Tversky et al. [1988] suggèrent donc une seconde approche qui, elle aussi, repose sur une certaine forme de compatibilité. Plus délicate d’interprétation, cette approche n’en est pas moins, semble-t-il, plus générale. Elle met en jeu ce qui nous apparaît comme une ’compatibilité de substance’. Cette consubstantialité unit la nature de la tâche à la nature des processus de jugement mis en branle, affectant, par ricochet, la pondération des critères en présence et, in fine, la réponse formulée. Ainsi, le choix est une tâche qui revêt une dimension essentiellement qualitative, ordinale ; en conséquence, cette tâche est censée davantage stimuler des procédures de type lexicographique. A contrario, la tâche qui consiste à suggérer un montant est de nature quantitative, cardinale ; en conséquence, elle est réputée engendrer des processus de jugements qui reposent davantage sur des mécanismes de sommation pondérée des critères. Une procédure lexicographique tend à accroître la pondération relative de la dimension-critère la plus importante, celle qui bénéficie, d’après la formule de Tversky et al. [1988], d’un ’effet de proéminence’ (’prominence effect’). Une procédure plus quantitative, telle la procédure compensatoire de sommation pondérée évoquée à l’instant, conduit à atténuer l’impact de ces effets de proéminence. Dans la configuration paradigmatique du phénomène de revirement de préférence, ce sont les probabilités qui sont censées jouir de l’effet de proéminence ; dans le cas, présenté ci-dessus, des programmes de sécurité routière alternatifs, c’est le nombre de victimes épargnées qui prime ’spontanément’. Aussi la tâche de choix conduit-elle à donner sa pleine expression à l’effet de proéminence, favorisant, ici, le critère ’nombre de victimes épargnées’, là, la dimension ’probabilités’. Quand la tâche d’essence quantitative se voit assignée aux différents sujets, il en découle un rééquilibrage des dimensions-critères en présence, ici, en faveur de la dimension ’coût des programmes’, là, de la dimension gains/pertes potentiels.

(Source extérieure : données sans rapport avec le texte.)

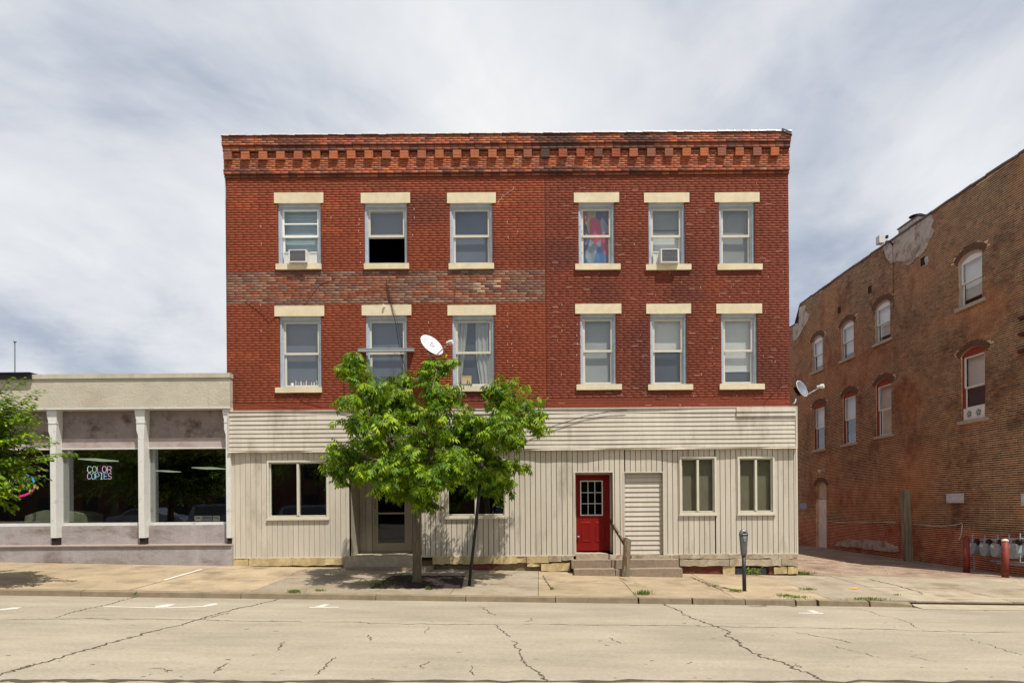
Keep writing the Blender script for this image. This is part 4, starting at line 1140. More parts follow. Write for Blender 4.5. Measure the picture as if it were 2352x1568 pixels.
# white posts with scrolled brackets
def post(u, w_=.15):
    xc = sx(u, 1100)
    mb = MB(); z0_, z1_ = sz(1235, u, .0), zdr - .002
    h = z1_ - z0_
    prof = [(xc - w_ / 2, z0_), (xc + w_ / 2, z0_), (xc + w_ / 2, z1_ - .85), (xc + w_ / 2 + .02, z1_ - .45), (xc + w_ / 2 + .03, z1_), (xc - w_ / 2 - .08, z1_), (xc - w_ / 2 - .08, z1_ - .12), (xc - w_ / 2 - .04, z1_ - .30), (xc - w_ / 2 - .04, z1_ - .55), (xc - w_ / 2, z1_ - .68)]
    mb.prism(prof, .06, .29)
    mb.box(xc - w_ / 2 - .045, xc + w_ / 2 + .03, .05, .12, z1_ - .36, z1_ - .33)
    p = mb.obj('post', M_white, SB)
    box('post_foot', M_dark, p, xc - w_ / 2 + .01, xc + w_ / 2 - .01, .09, .25, zlow0, z0_ - .002)
for u in (118, 321): post(u)
post(522, .12)
for xx in (-14.98, -17.31, -19.64):
    post(U0 + xx * F / YS)
# shell + interior of the shop
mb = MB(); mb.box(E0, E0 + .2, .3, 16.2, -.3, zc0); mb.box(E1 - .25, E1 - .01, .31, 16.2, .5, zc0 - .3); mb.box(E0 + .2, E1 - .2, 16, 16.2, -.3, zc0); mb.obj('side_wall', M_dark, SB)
mb = MB(); mb.box(E0, E1 - .01, .26, 16.2, zt1 + .15, zt1 + .3); mb.obj('roof', M_roof, SB)
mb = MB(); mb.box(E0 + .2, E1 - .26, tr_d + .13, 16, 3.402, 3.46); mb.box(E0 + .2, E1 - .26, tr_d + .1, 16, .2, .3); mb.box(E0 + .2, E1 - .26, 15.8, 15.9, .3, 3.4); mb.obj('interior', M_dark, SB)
# ceiling light panels
M_lamp = mat('lit_ceiling_panel', S(220, 225, 205), .5, 0, emit=((.75, .9, .6), .55))
for (u, v, w_) in ((227, 1055, .30), (385, 1081, .28), (480, 1074, .42)):
    zc_ = 3.40; a, b = ray(u, v); Yc = (zc_ - EYE) / b; xc = a * Yc
    o = MB().box(xc - w_, xc + w_, Yc - .6, Yc + .6, zc_ - .03, zc_).obj('ceiling_light', M_lamp)
    tag(o, {227: 'lit ceiling panel above the COLOR COPIES sign', 385: 'dimmer lit ceiling panel left of the other in the right shop window', 480: 'brightest lit ceiling panel at the right end of the shop'}[u], 'ceiling light', 'ceiling lights in the shop')
# neon sign
def neon(name, c, e): return mat(name, c, .4, 0, emit=(c, e))
ns_ = thing('neon_sign', 'neon sign reading COLOR COPIES hanging in the middle shop window', 'sign', (0, 0, 0))
yn = YS + tr_d + .14
cc = [neon('neon_green', (.55, .8, .65), 1.0), neon('neon_olive', (.55, .7, .45), 1.0), neon('neon_violet', (.6, .35, .8), 1.0), neon('neon_pink', (.8, .5, .7), 1.0), neon('neon_blue', (.4, .65, .85), 1.0)]
STR = {'C': [[(1,.85),(.75,1),(.25,1),(0,.75),(0,.25),(.25,0),(.75,0),(1,.15)]], 'O': [[(.25,0),(0,.25),(0,.75),(.25,1),(.75,1),(1,.75),(1,.25),(.75,0),(.25,0)]], 'L': [[(0,1),(0,0),(.9,0)]],
       'R': [[(0,0),(0,1),(.7,1),(1,.85),(1,.6),(.7,.45),(0,.45)],[(.6,.45),(1,0)]], 'P': [[(0,0),(0,1),(.7,1),(1,.8),(1,.6),(.7,.42),(0,.42)]], 'I': [[(.5,0),(.5,1)],[(.2,1),(.8,1)],[(.2,0),(.8,0)]],
       'E': [[(1,1),(0,1),(0,0),(1,0)],[(0,.5),(.8,.5)]], 'S': [[(1,.85),(.75,1),(.25,1),(0,.8),(.1,.58),(.9,.42),(1,.2),(.75,0),(.25,0),(0,.15)]]}
for word, v0_, v1_, cl_ in (('COLOR', 1070.5, 1084, [0, 1, 2, 3, 3]), ('COPIES', 1086.5, 1099.5, [3, 4, 4, 0, 4, 3])):
    n_ = len(word); span = (257.5 - 200.5) / n_
    for i, ch in enumerate(word):
        u0_ = 201 + i * span; mb = MB()
        for st_ in STR[ch]:
            mb.tube([P(u0_ + q[0] * span * .78, v1_ + (v0_ - v1_) * q[1], yn) for q in st_], .0065, 5)
        mb.obj('letter', cc[cl_[i]], ns_)
mb = MB(); a, b = P(196, 1103, yn + .03), P(262, 1067, yn + .03); mb.box(a.x, b.x, yn + .02, yn + .03, a.z, b.z); mb.obj('backing', mat('smoked_acrylic', S(18, 22, 24), .3, 0), ns_)
# round hanging sign behind the left tree
rs = thing('round_sign', 'round sign with cyan and pink rim half hidden by the left tree', 'sign', (0, 0, 0))
cx, cv, rr_ = 37, 1113, 43
yn2 = YS + tr_d + .14
def arc(a0, a1, rad, w_, m, name='rim'):
    pts = []
    for k in range(15):
        t = R(a0 + (a1 - a0) * k / 14); pts.append(P(cx + rad * math.cos(t), cv - rad * .62 * math.sin(t), yn2))
    mb = MB(); mb.tube(pts, w_, 6); return mb.obj(name, m, rs)
arc(15, 165, 43, .030, neon('rim_cyan', (.02, .42, .75), .9)); arc(-120, 5, 43, .028, neon('rim_pink', (.85, .03, .25), .9)); arc(170, 235, 43, .028, neon('rim_orange', (.85, .2, .03), .8))
for (u, v, s) in ((20, 1108, 'PRINT'), (22, 1124, 'SHOP')):
    pass
Mwh = neon('sign_white', (.8, .85, .8), .7)
for k, (u, v) in enumerate(((14,1108),(24,1106),(34,1105),(44,1105),(54,1104),(62,1103),(16,1121),(27,1121),(38,1120),(60,1119))):
    mb = MB(); mb.tube([P(u - 3, v + 4, yn2), P(u - 2, v - 4, yn2), P(u + 3, v - 3, yn2), P(u + 2, v + 4, yn2)], .008, 4); mb.obj('lettering', Mwh, rs)
# draped table in the window
td = MB(); zt_ = sz(1198, 130, .9)
pts_t = [(66,1197),(68,1184),(90,1176),(110,1171),(140,1172),(180,1175),(203,1181),(206,1197)]
td.prism([(P(u, v, YS + .9).x, P(u, v, YS + .9).z) for u, v in pts_t], YS + .75, YS + 1.5)
tag(td.obj('draped_bundle', mat('sage_cloth', S(150, 160, 128), .9, .2, 3, .8, 6)), 'sage green cloth thrown over a low display behind the shop window', 'cloth cover')
for k, (u, w_) in enumerate(((455, 8), (475, 11), (497, 8))):
    a, b = P(u - w_, 1196, YS + .7), P(u + w_, 1184, YS + .7)
    mb = MB(); frame_rect(mb, a.x, b.x, a.z, b.z, .03, YS + .7, YS + .74); mb.box(a.x + .03, b.x - .03, YS + .72, YS + .735, a.z + .03, b.z - .03)
    tag(mb.obj('picture_frame', mat('sample_print_' + 'abc'[k], (S(196, 190, 160), S(150, 150, 140), S(186, 180, 156))[k], .6, .1)), ('leftmost of the three small framed samples in the right shop window', 'wider middle one of the three framed samples in the right shop window', 'rightmost of the three small framed samples in the right shop window')[k], 'frame', 'framed samples in the shop window')
# roof: mast and dark box over the parapet
mb = MB(); a, b = P(34, 862, YS + 2), P(34, 786, YS + 2); mb.tube([(a.x, a.y, a.z - .6), b], .018, 6); mb.tube([(b.x, b.y, b.z), (b.x, b.y, b.z + .02), (b.x, b.y, b.z + .04)], [.03, .05, .02], 8)
tag(mb.obj('roof_mast', M_steel), 'thin grey mast standing on the shop roof at the far left', 'mast')
mb = MB(); a, b = sx(-30, 868), sx(76, 868); mb.box(a, b, YS - .10, YS - .037, zc0 - .01, zc1 + .02); mb.hexa([(a, YS - .16, zc1 + .0205), (b, YS - .16, zc1 + .0205), (b, YS + .3, zc1 + .0205), (a, YS + .3, zc1 + .0205), (a, YS - .12, zc1 + .045), (b, YS - .12, zc1 + .045), (b, YS + .3, zc1 + .045), (a, YS + .3, zc1 + .045)])
tag(mb.obj('sign_hood', M_black), 'black metal hood clipped over the parapet behind the left tree', 'hood')

# ================================================================== ALLEY BUILDING (right)
AO = Vector((13.437, 17.15, 0)); slope = -.048
ARZ = math.atan2(-1, .048)
A = thing('corner_building', 'tall dark brown brick building with arched windows along the alley', 'building', AO, ARZ)
def Yw(u, v): return 14.26 / (ray(u, v)[0] + .048)
nrm = math.sqrt(1 + .048 ** 2)
def AL(u, v):     # local x,z on the alley wall
    Y = Yw(u, v); return (-(Y - 17.15) * nrm, EYE + ray(u, v)[1] * Y)
def AW(u, v, out=0.0):   # world point on (in front of) the wall
    x, z = AL(u, v)
    return A_M @ Vector((x, -out, z))
A_M = Matrix.Translation(AO) @ Matrix.Rotation(ARZ, 4, 'Z')
AX0, AX1 = -19.0, 0.0
AZ0 = -1.2
# roof line from the photograph: height rises away from the street in small steps
roof_pts = [(-19, AL(1822, 745)[1]), (AL(1834, 742)[0], AL(1834, 742)[1]), (AL(1835, 702)[0], AL(1835, 702)[1]), (AL(1950, 620)[0], AL(1950, 620)[1]), (AL(2100, 517)[0], AL(2100, 517)[1]), (AL(2200, 449)[0], AL(2200, 449)[1]), (AL(2350, 351)[0], AL(2350, 351)[1]), (0, AL(2350, 351)[1] - .03)]
def roofz(x):
    for (a, za), (b, zb_) in zip(roof_pts, roof_pts[1:]):
        if a <= x <= b: return za + (zb_ - za) * ((x - a) / max(1e-6, b - a))
    return roof_pts[-1][1]
AWN = [('A', 1867, 1888, 771, 850, 'light'), ('A', 1932, 1961, 736, 822, 'light'), ('A', 2010, 2044, 690, 783, 'light'), ('A', 2202, 2256, 577, 697, 'light'),
       ('B', 1869, 1894, 925, 1031, 'half'), ('B', 1936, 1966, 898, 1017.5, 'half'), ('B', 2012, 2048, 870, 999, 'light'), ('B', 2209, 2262, 797, 962, 'fan')]
zA = [AL((a[1] + a[2]) / 2, a[3])[1] for a in AWN[:4]]; zA0 = [AL((a[1] + a[2]) / 2, a[4])[1] for a in AWN[:4]]
zB = [AL((a[1] + a[2]) / 2, a[3])[1] for a in AWN[4:]]; zB0 = [AL((a[1] + a[2]) / 2, a[4])[1] for a in AWN[4:]]
print('alley', [round(q, 2) for q in zA], [round(q, 2) for q in zA0], [round(q, 2) for q in zB], [round(q, 2) for q in zB0])
aw = []
for k, (row, u0, u1, v0, v1, st) in enumerate(AWN):
    um = (u0 + u1) / 2
    xl, xr = AL(u0, (v0 + v1) / 2)[0], AL(u1, (v0 + v1) / 2)[0]
    zt_, zb_ = AL(um, v0)[1], AL(um, v1)[1]
    aw.append([min(xl, xr), max(xl, xr), zb_, zt_, row, st])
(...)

Enfin, on peut à ce stade de notre présentation, rendre compte de la position de Kahneman, Tversky et leurs collègues (signalée plus haut) d’après laquelle il ressort que la responsabilité des revirements de préférence résulterait, pour l’essentiel, de la surévaluation (’overpricing’) de la loterie-dollar au cours de la seconde phase des expériences de type Lichtenstein/Slovic. En effet, l’impact cumulé des compatibilités d’échelle et de substance semble bien devoir, au total, engendrer une focalisation de l’attention sur la dimension-critère ’dollar’ lorsqu’il s’agit, pour le sujet, d’attribuer un prix aux loteries considérées. Dans ces conditions, les montants en dollar sont susceptibles d’agir comme de véritables points d’ancrage du processus d’évaluation. De fait, les psychologues font l’hypothèse que le sujet invité à suggérer un prix se fixe, dans un premier temps, sur le montant des gains potentiels, et corrige, dans un second temps, cette information-source à l’aune des probabilités de gain associées. C’est là une application de la procédure heuristique dite d’’ancrage et ajustement’ (’anchoring and adjustement’, Tversky & Kahneman [1974]). Les travaux relatifs au déploiement de cette heuristique, sur lesquels nous reviendrons à l’occasion du prochain chapitre, tendent néanmoins à montrer que l’amplitude de l’ajustement est généralement insuffisante. Si les jugements évaluatifs qui conduisent le sujet à proposer un prix pour les loteries-P et les loteries-$ repose sur la mobilisation d’une procédure par ancrage et ajustement -insuffisant-, la surévaluation de la loterie-$ peut alors trouver une explication.